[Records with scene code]
------

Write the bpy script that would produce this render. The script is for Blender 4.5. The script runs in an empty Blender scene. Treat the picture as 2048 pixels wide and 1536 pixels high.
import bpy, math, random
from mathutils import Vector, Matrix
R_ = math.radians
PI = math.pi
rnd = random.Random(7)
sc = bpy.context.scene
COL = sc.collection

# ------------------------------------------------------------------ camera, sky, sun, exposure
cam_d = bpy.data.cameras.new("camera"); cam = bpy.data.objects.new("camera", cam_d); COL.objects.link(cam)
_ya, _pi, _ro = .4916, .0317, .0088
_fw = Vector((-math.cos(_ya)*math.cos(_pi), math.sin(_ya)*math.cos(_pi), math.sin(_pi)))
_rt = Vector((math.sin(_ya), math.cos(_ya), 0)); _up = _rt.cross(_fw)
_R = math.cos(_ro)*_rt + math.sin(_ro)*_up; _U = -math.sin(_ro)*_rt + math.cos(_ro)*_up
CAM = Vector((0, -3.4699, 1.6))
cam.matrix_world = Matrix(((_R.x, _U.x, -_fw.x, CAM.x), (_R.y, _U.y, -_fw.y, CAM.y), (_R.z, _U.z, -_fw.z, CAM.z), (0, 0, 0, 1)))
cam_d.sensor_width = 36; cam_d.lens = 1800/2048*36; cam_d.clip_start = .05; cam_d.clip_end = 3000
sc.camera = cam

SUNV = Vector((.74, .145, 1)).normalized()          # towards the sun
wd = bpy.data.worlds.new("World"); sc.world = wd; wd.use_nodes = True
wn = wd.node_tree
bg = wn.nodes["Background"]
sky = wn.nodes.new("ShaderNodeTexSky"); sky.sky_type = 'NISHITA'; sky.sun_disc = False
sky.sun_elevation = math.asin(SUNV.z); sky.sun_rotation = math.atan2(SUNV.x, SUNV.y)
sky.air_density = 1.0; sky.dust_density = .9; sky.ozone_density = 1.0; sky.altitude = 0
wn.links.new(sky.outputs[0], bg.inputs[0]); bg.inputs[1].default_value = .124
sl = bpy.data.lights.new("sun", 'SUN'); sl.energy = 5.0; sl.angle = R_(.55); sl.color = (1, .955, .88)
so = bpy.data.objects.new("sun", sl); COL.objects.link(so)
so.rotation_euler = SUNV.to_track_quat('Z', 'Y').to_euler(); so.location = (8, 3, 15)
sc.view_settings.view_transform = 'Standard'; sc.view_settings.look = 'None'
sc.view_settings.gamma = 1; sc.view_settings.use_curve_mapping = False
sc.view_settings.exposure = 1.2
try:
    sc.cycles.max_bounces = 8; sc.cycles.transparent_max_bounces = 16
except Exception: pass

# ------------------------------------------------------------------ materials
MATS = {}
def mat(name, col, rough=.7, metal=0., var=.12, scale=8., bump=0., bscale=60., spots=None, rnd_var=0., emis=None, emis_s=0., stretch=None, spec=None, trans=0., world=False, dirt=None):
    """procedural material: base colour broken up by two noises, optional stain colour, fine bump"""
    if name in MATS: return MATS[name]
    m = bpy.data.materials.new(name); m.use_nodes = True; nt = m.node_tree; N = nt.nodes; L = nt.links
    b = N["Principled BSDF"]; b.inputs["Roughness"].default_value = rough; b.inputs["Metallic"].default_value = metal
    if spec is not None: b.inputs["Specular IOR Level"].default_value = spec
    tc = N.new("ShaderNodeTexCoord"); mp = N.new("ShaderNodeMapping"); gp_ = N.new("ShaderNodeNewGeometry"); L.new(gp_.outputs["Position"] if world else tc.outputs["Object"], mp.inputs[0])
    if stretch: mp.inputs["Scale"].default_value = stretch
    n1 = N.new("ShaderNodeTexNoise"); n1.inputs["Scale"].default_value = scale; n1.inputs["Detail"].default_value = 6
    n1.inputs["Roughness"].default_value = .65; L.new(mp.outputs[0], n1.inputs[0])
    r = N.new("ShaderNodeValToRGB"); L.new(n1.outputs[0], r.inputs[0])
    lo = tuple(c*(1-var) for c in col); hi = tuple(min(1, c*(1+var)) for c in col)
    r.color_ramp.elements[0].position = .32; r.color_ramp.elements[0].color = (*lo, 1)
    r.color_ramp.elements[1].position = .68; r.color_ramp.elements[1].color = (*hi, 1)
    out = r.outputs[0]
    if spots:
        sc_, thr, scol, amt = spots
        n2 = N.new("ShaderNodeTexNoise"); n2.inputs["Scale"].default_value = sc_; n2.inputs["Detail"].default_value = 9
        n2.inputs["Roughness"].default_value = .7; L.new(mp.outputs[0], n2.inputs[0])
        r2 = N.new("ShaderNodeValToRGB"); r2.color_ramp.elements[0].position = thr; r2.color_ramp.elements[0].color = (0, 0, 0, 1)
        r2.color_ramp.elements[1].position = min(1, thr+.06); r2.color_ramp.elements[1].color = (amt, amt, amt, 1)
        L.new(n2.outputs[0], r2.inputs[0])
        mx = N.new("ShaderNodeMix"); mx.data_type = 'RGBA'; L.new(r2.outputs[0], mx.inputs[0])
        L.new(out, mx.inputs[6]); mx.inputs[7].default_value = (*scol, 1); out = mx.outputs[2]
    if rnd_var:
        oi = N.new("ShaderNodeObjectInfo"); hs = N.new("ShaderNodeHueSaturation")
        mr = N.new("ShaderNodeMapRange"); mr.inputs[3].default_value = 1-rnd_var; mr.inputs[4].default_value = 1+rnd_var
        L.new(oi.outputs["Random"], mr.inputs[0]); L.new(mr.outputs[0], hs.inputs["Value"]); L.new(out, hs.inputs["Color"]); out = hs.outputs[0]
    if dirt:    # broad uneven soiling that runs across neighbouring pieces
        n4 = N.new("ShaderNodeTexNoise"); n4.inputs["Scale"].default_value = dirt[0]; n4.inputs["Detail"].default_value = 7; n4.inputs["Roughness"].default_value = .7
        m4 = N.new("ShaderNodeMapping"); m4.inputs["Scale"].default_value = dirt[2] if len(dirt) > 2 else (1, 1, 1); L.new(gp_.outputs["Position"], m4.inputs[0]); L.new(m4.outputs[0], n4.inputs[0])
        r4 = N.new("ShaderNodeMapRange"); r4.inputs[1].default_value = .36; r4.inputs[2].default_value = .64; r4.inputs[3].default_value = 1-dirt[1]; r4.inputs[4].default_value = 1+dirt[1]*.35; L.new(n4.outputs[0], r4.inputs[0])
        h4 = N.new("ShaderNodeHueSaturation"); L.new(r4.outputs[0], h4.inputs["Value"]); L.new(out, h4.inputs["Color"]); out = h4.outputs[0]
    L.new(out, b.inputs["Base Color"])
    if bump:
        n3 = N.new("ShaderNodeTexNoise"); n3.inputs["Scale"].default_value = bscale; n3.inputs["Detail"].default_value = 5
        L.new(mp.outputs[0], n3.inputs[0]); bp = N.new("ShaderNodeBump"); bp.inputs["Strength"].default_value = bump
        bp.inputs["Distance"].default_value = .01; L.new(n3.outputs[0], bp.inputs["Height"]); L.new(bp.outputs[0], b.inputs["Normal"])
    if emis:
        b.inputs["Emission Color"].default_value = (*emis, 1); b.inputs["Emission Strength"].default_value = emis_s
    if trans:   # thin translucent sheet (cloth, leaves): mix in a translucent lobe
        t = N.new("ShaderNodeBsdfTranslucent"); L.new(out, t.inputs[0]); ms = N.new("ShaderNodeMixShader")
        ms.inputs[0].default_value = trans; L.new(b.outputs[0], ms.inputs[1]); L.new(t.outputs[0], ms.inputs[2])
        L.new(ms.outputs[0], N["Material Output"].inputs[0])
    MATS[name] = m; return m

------

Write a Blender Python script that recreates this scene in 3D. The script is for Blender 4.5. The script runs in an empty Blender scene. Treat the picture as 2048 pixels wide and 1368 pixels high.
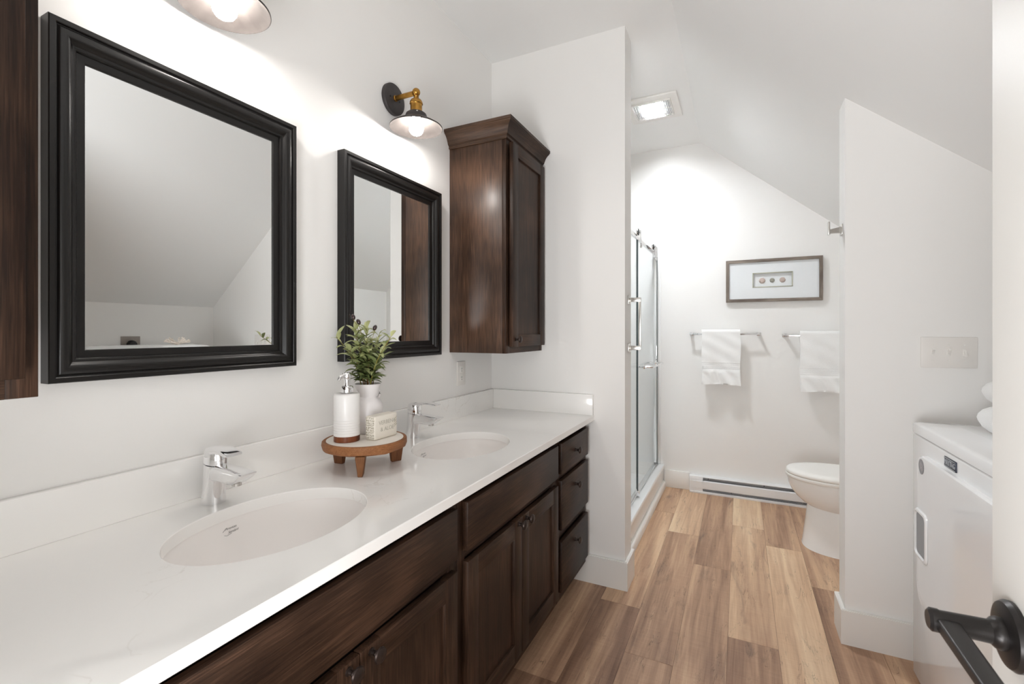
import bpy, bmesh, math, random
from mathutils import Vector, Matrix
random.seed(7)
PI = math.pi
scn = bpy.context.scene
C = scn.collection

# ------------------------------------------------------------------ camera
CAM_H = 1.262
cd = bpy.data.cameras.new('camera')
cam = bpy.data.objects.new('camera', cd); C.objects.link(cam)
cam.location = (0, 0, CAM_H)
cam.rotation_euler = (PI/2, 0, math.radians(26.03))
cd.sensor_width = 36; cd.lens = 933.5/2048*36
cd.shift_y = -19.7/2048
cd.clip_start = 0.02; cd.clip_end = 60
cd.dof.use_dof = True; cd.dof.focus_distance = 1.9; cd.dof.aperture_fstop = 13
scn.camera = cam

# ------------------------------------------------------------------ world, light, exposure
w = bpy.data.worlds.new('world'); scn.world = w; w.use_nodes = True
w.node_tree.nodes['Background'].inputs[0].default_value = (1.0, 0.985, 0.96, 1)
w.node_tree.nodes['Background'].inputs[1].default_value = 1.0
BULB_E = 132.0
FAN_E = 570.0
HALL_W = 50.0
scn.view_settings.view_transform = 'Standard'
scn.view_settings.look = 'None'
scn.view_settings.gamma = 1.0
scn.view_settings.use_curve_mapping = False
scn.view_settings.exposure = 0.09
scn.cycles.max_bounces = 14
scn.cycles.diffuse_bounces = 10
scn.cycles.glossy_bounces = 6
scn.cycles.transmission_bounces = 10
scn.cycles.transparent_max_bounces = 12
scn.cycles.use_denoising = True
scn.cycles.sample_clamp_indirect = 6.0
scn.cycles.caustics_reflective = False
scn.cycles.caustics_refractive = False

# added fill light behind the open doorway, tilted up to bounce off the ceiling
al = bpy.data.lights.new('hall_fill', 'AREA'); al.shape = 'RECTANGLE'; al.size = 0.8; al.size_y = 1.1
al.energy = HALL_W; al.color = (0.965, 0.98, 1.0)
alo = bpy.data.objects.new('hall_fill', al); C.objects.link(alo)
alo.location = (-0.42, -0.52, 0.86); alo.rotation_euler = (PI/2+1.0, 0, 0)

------

Goal: Your task is to repeat the lines from the one containing "Write the bpy" to the one containing "COL = sc.collection", both lines included. Leave out every other line.

Written response:
Write the bpy script that would produce this render. The script is for Blender 4.5. The script runs in an empty Blender scene. Treat the picture as 2048 pixels wide and 1536 pixels high.
import bpy, math, random
from mathutils import Vector, Matrix
R_ = math.radians
PI = math.pi
rnd = random.Random(7)
sc = bpy.context.scene
COL = sc.collection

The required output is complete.